It's natural to think that the Maple City "hit the lottery" of sorts when Amtrak chose Hornell Alstom to build its next generation of high-speed rail cars for the passenger service's busy (and profitable) Northeast Corridor routes.

No one would easily toss away a winning lottery ticket, that's for sure, not in these times.

Economists tell us that there are sections of the country — like the Southern Tier — that are the first to feel the impact of a national recession and the last to recover. The most recent recession follows this pattern, as Steuben and other rural counties continue to lag behind the rest of the state and nation in employment. But maybe that is about to change.

The $2.4 billion contract has the potential to kick-start the moribund local economy. The effect of adding 400 new, competitive-paying jobs right here in Hornell, along with more than 300 positions in ancillary industries across the region, won't just have economic "ripples." It has the potential to be a full-on wave that lifts up other segments of the region's economy like retail, real estate and construction.

Of course, the local economy was not the primary focus of the national media covering the Alstom-Amtrak contract.

When Vice President Joe Biden announced the federal loan that will allow Amtrak to make major upgrades to its rail fleet and infrastructure, the focus was on the loan approval and Amtrak's decision to replace its aging fleet with world-class trains that will carry more people at faster speeds. Most national stories mentioned Alstom and Hornell in their final paragraphs, noting Alstom's French-based ownership first and Hornell as the manufacturing site for the Acela Express trains second.
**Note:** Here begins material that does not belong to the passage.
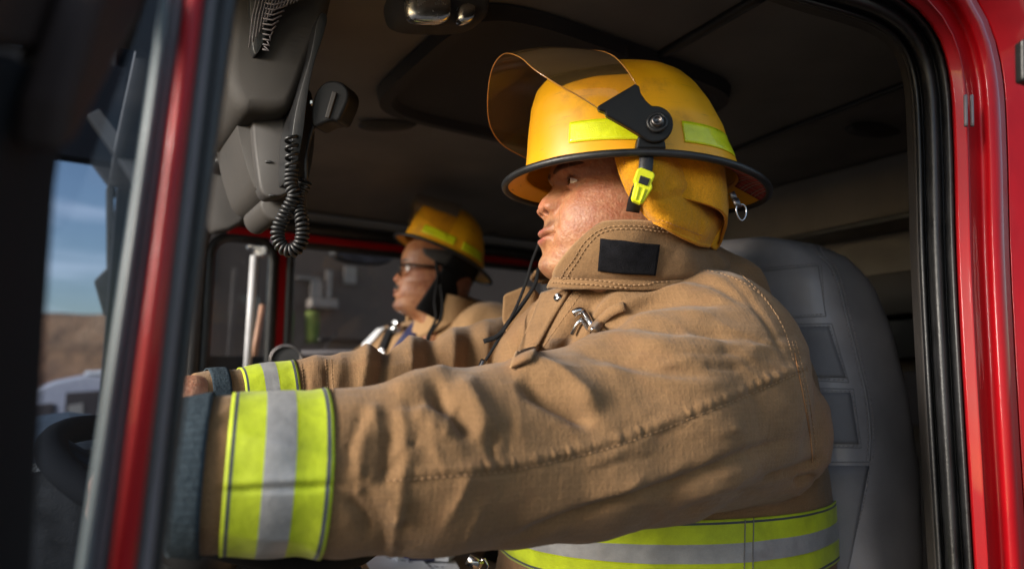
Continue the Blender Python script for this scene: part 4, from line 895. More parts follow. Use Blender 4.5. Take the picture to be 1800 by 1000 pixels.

But Alstom knows that Hornell, its workers and the rolling stock facility is much more than a footnote in this story. In announcing the contract agreement with Amtrak, the company first noted that the train sets will be manufactured at Alstom's "150-year-old historic site" in Hornell. What is better than being called historic? How about being referred to as the "foundation" of Alstom's North American operations?

"Alstom’s rolling stock facility in Hornell, has been manufacturing and servicing trains for nearly 150 years. This historic facility and its highly-skilled workforce represent the foundation of Alstom’s extensive North American presence," the company said.

So, yes, this is a big boost for Hornell. But it's no gift. Instead of thinking of Hornell and its workers as the beneficiaries of corporate and federal largess, or lottery winners if you will, try considering Hornell's workers and management team as the ace that helped Alstom win the hand over its competitors.

You won't get an argument from Scott Sherin, Alstom's vice president of Marketing and Strategic Development, and a key player in negotiations with Amtrak.

"There was a phase during the process where they were checking the ability to deliver the trains," Sherin said. "In my opinion, looking at the workforce, the reputation, proven experience and capabilities of the facility.... When you have this full scope of service, it gives the customer a level of confidence."

What did Hornell bring to the table?

- Hornell has the largest passenger rail manufacturing facility in North America.

- The facility has delivered new and refurbished rail vehicles and components to North America’s largest transit agencies, like New York City and Washington.

- There is a substantial pool of experienced, skilled, hard-working laborers.

So take a bow, Hornell Alstom. You were not handed anything. You earned it.